▸ Short task
From the first line of the data below, repeat each line exactly until you reach the line with "m_.build('crenel', M['rag'], lw)"; include that line too.

====== Given data

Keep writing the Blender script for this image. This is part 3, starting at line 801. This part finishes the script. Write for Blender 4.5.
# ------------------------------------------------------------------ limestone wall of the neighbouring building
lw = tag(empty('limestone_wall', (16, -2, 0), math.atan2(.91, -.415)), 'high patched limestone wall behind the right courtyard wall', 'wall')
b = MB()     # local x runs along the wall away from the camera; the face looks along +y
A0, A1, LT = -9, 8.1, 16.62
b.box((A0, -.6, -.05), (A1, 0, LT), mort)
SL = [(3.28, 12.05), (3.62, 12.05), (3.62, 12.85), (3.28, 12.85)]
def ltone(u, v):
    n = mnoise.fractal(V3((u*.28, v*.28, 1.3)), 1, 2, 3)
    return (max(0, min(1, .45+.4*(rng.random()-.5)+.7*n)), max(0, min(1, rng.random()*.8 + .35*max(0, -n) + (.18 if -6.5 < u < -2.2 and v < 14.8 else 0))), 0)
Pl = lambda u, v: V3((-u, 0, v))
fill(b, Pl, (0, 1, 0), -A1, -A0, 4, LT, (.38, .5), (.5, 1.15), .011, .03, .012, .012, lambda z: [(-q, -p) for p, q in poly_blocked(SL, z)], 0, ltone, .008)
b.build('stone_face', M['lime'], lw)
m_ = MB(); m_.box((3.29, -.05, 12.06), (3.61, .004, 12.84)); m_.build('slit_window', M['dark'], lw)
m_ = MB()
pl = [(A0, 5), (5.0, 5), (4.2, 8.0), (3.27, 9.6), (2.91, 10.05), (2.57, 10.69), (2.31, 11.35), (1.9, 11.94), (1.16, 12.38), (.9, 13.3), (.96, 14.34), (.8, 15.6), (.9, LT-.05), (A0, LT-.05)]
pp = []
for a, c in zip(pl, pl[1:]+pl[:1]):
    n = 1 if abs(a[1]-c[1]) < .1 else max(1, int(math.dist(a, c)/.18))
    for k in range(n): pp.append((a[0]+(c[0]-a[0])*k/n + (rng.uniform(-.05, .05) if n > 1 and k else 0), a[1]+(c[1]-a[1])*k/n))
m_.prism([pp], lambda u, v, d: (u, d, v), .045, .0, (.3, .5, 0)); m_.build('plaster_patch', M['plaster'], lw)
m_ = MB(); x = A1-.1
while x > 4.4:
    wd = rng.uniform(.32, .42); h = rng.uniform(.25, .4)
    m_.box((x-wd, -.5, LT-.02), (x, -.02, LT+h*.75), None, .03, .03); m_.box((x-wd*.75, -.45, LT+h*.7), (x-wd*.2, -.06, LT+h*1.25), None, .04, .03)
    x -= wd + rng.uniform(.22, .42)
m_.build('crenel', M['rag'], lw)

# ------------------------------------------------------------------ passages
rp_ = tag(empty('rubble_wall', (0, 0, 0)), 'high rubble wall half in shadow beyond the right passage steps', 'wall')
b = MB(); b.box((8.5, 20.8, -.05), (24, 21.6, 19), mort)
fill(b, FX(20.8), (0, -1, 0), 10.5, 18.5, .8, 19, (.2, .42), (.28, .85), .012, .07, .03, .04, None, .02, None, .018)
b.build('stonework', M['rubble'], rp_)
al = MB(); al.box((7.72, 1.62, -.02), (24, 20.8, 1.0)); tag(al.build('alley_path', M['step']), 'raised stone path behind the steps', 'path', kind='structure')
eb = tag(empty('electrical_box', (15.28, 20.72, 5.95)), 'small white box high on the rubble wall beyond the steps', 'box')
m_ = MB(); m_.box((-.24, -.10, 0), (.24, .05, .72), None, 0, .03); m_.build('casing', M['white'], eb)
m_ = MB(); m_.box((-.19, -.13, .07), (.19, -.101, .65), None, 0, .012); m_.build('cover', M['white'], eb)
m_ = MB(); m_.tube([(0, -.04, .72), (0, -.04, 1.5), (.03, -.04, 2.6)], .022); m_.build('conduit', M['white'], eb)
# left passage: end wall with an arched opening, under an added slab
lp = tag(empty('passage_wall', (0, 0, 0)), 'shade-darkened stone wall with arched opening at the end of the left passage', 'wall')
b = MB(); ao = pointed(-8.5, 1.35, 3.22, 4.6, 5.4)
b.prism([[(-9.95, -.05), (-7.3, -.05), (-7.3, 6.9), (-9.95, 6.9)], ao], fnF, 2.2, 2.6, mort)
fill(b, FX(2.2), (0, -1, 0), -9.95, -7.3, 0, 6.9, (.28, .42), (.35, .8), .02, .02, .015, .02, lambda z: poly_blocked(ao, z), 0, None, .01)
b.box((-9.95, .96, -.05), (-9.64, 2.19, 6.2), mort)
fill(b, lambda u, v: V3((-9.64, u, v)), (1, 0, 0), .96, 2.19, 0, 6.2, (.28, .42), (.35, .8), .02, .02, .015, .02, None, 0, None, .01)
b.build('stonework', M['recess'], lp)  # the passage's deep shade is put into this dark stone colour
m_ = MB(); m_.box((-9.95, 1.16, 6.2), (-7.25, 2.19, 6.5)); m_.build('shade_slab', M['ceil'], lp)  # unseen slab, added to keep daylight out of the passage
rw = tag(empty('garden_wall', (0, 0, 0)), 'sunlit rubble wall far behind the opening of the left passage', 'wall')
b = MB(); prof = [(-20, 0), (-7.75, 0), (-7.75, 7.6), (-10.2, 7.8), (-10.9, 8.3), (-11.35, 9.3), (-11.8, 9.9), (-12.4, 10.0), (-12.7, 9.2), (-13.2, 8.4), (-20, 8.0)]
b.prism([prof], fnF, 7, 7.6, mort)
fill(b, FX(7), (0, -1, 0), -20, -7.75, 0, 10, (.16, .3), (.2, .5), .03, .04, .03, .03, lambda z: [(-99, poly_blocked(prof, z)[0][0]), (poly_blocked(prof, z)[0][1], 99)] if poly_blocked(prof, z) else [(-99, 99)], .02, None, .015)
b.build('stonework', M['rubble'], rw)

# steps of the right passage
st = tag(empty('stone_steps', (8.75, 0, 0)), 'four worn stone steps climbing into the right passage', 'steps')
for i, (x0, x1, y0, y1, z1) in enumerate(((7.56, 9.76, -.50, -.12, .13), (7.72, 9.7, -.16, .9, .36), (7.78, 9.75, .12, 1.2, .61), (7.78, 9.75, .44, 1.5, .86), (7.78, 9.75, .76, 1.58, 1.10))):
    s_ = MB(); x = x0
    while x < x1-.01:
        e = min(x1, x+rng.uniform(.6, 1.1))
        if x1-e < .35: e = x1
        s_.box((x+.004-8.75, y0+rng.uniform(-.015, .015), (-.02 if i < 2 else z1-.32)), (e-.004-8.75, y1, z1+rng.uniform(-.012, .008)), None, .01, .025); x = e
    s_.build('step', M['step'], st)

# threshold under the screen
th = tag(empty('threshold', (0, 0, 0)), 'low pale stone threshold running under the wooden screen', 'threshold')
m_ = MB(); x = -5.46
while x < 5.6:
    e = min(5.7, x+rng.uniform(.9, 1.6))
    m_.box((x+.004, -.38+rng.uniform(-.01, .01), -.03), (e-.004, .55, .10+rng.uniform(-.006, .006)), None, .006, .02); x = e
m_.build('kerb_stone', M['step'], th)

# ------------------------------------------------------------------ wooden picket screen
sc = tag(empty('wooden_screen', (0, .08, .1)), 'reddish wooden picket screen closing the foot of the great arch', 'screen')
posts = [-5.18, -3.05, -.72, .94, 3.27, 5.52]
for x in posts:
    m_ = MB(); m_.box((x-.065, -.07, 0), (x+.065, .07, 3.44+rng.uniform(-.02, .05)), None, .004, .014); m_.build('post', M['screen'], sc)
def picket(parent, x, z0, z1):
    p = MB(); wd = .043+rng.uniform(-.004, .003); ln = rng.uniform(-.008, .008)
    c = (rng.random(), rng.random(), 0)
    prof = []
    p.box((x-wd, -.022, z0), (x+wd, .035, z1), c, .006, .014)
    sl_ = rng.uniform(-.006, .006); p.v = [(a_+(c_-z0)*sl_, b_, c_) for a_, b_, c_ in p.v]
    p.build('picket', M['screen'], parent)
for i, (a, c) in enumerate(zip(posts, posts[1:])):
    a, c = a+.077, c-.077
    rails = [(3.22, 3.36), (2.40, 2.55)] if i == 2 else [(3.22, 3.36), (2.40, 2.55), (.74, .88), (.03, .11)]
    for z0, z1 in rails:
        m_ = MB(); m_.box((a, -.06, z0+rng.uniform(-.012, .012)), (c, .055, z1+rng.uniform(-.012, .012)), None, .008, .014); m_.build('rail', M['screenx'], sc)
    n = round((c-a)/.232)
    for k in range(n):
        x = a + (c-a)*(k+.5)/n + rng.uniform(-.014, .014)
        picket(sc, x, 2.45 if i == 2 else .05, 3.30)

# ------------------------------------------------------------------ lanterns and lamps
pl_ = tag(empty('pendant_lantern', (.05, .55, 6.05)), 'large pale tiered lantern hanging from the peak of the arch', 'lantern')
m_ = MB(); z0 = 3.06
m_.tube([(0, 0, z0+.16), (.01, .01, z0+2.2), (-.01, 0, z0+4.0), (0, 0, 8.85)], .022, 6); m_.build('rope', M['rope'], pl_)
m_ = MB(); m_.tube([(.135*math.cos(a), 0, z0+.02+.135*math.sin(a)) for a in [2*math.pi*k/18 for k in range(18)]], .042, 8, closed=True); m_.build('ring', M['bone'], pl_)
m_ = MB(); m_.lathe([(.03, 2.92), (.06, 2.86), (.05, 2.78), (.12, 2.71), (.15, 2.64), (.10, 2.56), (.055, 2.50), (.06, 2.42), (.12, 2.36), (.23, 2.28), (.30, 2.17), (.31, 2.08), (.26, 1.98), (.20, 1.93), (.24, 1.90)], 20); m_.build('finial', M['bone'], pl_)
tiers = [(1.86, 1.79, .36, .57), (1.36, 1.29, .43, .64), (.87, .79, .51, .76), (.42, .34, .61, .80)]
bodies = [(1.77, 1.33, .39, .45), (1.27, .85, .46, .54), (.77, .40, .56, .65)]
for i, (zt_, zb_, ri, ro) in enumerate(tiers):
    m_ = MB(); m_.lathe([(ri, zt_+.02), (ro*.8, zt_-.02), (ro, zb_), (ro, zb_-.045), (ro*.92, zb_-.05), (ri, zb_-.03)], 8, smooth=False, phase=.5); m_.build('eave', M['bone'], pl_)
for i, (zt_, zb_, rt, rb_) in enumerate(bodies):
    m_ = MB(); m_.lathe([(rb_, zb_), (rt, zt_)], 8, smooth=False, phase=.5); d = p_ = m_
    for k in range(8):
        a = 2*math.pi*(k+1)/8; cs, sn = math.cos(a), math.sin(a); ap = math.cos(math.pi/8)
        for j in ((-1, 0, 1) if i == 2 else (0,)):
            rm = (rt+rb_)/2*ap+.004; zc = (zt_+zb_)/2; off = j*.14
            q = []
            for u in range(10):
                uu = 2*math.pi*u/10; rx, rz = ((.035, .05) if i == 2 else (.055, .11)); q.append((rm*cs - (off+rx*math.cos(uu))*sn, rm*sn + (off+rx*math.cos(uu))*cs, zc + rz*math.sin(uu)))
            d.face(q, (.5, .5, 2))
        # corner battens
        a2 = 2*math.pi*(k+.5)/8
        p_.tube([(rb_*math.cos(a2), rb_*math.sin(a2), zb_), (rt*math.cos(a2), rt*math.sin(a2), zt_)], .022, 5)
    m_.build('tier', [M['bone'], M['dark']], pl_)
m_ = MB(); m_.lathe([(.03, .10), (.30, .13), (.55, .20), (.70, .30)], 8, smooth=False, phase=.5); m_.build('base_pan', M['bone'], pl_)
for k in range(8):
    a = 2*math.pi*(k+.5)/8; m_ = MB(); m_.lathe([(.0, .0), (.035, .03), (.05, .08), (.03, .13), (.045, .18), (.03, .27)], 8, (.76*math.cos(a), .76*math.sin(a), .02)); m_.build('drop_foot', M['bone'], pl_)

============

▸ Expected answer
Keep writing the Blender script for this image. This is part 3, starting at line 801. This part finishes the script. Write for Blender 4.5.
# ------------------------------------------------------------------ limestone wall of the neighbouring building
lw = tag(empty('limestone_wall', (16, -2, 0), math.atan2(.91, -.415)), 'high patched limestone wall behind the right courtyard wall', 'wall')
b = MB()     # local x runs along the wall away from the camera; the face looks along +y
A0, A1, LT = -9, 8.1, 16.62
b.box((A0, -.6, -.05), (A1, 0, LT), mort)
SL = [(3.28, 12.05), (3.62, 12.05), (3.62, 12.85), (3.28, 12.85)]
def ltone(u, v):
    n = mnoise.fractal(V3((u*.28, v*.28, 1.3)), 1, 2, 3)
    return (max(0, min(1, .45+.4*(rng.random()-.5)+.7*n)), max(0, min(1, rng.random()*.8 + .35*max(0, -n) + (.18 if -6.5 < u < -2.2 and v < 14.8 else 0))), 0)
Pl = lambda u, v: V3((-u, 0, v))
fill(b, Pl, (0, 1, 0), -A1, -A0, 4, LT, (.38, .5), (.5, 1.15), .011, .03, .012, .012, lambda z: [(-q, -p) for p, q in poly_blocked(SL, z)], 0, ltone, .008)
b.build('stone_face', M['lime'], lw)
m_ = MB(); m_.box((3.29, -.05, 12.06), (3.61, .004, 12.84)); m_.build('slit_window', M['dark'], lw)
m_ = MB()
pl = [(A0, 5), (5.0, 5), (4.2, 8.0), (3.27, 9.6), (2.91, 10.05), (2.57, 10.69), (2.31, 11.35), (1.9, 11.94), (1.16, 12.38), (.9, 13.3), (.96, 14.34), (.8, 15.6), (.9, LT-.05), (A0, LT-.05)]
pp = []
for a, c in zip(pl, pl[1:]+pl[:1]):
    n = 1 if abs(a[1]-c[1]) < .1 else max(1, int(math.dist(a, c)/.18))
    for k in range(n): pp.append((a[0]+(c[0]-a[0])*k/n + (rng.uniform(-.05, .05) if n > 1 and k else 0), a[1]+(c[1]-a[1])*k/n))
m_.prism([pp], lambda u, v, d: (u, d, v), .045, .0, (.3, .5, 0)); m_.build('plaster_patch', M['plaster'], lw)
m_ = MB(); x = A1-.1
while x > 4.4:
    wd = rng.uniform(.32, .42); h = rng.uniform(.25, .4)
    m_.box((x-wd, -.5, LT-.02), (x, -.02, LT+h*.75), None, .03, .03); m_.box((x-wd*.75, -.45, LT+h*.7), (x-wd*.2, -.06, LT+h*1.25), None, .04, .03)
    x -= wd + rng.uniform(.22, .42)
m_.build('crenel', M['rag'], lw)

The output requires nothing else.